Weisberger’s book is risible because the author doesn’t seem to realise that Andy Sachs’ true antagonist isn’t Miranda Priestly - it’s Andy Sachs. Ten years after leaving her job with Miranda, Andy still has nightmares about her. She decides - instinctively, and without a moment of self-doubt – that taking the acquisition offer is the wrong thing to do, but she cannot bring herself to articulate her reason to either her best friend, with whom she co-founded the magazine, or to her adoring husband. She can’t articulate a reason because she has none. Miranda is evil - end of story. Andy never seems to entertain the possibility that Miranda Priestly has all this godlike clout because she’s very good at her work, or that she’s firm in her opinions because success has given her confidence in them. All that matters is that Miranda is not nice.
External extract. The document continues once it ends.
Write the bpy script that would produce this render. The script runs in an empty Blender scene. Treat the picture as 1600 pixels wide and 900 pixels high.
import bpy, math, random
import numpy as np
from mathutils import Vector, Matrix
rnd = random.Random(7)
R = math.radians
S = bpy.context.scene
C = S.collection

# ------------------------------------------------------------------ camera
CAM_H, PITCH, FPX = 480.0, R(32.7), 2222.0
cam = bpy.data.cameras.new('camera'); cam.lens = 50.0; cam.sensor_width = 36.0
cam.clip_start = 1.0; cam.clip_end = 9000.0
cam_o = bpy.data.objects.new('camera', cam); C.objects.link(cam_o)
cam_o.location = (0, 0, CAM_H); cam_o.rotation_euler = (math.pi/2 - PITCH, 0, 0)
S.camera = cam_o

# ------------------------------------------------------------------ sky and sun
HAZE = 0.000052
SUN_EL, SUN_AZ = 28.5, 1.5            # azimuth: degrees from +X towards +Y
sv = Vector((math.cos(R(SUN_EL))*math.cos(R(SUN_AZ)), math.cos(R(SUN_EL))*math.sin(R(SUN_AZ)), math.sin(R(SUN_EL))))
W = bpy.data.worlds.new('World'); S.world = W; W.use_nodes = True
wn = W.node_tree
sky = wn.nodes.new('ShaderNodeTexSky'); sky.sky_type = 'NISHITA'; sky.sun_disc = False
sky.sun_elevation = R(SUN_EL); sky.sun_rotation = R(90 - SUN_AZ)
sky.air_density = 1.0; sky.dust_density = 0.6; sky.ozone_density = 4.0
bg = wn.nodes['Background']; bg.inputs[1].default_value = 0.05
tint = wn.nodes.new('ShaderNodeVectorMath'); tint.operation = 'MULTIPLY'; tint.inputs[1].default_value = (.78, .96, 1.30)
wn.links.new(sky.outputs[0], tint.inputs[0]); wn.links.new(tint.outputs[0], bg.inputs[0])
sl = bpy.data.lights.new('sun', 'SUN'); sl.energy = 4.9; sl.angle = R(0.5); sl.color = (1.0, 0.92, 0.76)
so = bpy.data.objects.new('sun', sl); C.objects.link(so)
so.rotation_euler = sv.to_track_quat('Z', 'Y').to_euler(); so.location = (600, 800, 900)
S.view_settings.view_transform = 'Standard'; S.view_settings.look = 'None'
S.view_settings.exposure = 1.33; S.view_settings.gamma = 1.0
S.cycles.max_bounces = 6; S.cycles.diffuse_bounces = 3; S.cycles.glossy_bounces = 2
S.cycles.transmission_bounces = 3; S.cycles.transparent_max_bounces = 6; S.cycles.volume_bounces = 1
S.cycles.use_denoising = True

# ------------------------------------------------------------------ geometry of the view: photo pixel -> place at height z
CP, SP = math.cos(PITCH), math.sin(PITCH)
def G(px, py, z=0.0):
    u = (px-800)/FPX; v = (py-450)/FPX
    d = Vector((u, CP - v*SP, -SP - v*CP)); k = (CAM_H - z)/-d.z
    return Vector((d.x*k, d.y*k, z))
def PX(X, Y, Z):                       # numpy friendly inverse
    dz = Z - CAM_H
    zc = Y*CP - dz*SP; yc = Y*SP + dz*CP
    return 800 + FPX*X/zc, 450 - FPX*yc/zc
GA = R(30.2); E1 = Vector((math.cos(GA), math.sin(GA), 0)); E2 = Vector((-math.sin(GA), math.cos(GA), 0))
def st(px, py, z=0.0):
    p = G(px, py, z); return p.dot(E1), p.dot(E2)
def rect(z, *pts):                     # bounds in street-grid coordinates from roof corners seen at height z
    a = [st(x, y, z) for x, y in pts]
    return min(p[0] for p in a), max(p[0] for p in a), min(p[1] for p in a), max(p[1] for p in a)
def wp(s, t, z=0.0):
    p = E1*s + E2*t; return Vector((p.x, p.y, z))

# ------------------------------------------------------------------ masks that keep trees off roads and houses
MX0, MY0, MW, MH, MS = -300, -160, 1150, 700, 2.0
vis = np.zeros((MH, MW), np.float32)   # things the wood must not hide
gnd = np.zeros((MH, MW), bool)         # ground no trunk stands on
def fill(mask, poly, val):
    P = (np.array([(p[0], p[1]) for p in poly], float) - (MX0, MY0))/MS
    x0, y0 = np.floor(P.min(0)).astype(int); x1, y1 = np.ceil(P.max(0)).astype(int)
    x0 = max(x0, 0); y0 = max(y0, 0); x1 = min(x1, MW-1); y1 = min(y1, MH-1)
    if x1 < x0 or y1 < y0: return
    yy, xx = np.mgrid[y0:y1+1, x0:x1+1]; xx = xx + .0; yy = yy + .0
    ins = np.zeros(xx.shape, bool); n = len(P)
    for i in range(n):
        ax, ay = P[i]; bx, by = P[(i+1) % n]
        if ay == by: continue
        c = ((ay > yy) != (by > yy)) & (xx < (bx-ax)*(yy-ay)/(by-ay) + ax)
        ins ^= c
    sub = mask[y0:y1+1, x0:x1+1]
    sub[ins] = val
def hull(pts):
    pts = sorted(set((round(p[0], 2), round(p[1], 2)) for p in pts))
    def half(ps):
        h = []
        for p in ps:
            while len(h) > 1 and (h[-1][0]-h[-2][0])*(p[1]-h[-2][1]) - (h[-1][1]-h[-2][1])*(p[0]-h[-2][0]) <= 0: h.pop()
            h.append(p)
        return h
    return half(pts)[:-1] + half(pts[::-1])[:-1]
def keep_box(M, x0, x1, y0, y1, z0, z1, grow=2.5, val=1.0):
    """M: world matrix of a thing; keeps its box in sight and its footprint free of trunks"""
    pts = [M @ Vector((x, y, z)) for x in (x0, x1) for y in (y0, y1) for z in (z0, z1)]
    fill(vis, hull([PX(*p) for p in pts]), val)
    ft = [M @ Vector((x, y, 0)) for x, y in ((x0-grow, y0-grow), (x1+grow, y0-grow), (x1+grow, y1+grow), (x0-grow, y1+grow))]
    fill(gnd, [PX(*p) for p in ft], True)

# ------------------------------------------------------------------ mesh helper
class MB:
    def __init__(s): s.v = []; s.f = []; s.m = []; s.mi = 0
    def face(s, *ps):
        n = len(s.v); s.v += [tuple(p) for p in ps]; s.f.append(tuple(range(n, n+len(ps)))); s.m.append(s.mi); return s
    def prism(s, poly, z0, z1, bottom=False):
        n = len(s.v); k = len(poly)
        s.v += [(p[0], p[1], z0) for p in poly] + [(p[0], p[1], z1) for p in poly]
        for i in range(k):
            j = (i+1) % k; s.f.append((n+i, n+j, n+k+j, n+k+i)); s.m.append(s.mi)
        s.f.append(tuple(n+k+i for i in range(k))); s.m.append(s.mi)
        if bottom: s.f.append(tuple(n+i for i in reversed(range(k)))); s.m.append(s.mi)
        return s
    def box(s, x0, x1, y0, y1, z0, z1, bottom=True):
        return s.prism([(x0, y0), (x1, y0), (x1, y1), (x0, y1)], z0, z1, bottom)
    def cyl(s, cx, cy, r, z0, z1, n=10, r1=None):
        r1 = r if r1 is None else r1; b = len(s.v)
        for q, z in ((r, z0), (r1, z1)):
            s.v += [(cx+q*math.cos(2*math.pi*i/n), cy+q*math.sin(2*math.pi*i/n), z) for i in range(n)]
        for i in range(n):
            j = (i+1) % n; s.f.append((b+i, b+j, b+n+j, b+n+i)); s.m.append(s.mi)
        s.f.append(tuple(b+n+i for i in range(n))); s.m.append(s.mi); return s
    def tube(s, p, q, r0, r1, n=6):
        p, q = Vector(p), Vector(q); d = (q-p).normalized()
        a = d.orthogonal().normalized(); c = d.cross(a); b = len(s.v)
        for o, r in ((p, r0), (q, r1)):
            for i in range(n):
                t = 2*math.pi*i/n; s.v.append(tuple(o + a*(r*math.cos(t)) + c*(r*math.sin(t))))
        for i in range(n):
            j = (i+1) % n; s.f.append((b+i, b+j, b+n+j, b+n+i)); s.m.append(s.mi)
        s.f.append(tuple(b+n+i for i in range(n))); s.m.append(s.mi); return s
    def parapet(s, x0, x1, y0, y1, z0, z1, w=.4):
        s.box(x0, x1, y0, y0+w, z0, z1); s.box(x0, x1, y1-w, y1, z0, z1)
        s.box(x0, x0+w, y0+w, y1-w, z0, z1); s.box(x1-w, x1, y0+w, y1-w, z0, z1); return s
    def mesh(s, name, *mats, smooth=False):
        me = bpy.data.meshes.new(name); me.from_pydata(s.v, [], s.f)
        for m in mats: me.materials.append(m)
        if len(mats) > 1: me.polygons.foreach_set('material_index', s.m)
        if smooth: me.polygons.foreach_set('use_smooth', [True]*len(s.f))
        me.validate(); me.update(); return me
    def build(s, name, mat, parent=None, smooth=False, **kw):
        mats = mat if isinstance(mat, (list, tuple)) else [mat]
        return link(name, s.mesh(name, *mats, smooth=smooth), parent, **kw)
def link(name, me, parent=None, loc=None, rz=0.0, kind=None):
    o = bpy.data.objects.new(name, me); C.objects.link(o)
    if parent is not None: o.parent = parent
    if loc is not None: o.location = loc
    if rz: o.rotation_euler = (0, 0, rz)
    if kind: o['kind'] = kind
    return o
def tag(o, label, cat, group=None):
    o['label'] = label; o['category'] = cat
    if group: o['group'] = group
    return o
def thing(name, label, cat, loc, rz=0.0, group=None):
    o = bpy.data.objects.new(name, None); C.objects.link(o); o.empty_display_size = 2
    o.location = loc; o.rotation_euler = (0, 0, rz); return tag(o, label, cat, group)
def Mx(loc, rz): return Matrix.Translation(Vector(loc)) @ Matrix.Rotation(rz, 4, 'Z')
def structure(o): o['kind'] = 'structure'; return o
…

In Weisberger’s schema, Andy is very nice - but I take issue with that. Not only does she seem to lack the courage of her convictions, she appears to have none. What she has instead are insecurities: she’s not thin enough, not stylish enough, not posh enough for her mother-in-law’s approval. She’s a name-dropper, and an eager consumer of one percenter lifestyle porn.

The single most compromised thing about the fashion industry, is the way it operates as an engine of consumer desire. Andy has no truck with that, and yet the whole point of The Plunge is to tease brides-to-be with fantasy weddings they could never afford. That strikes me as pretty obscene. And on the other hand, the single best thing about the fashion industry is the fact that it’s a ‘gazillion dollar industry’ that prizes creativity, often in misfit, subversive form. If Andy is in any way attuned to art, or ideas, Weisberger declines to show it.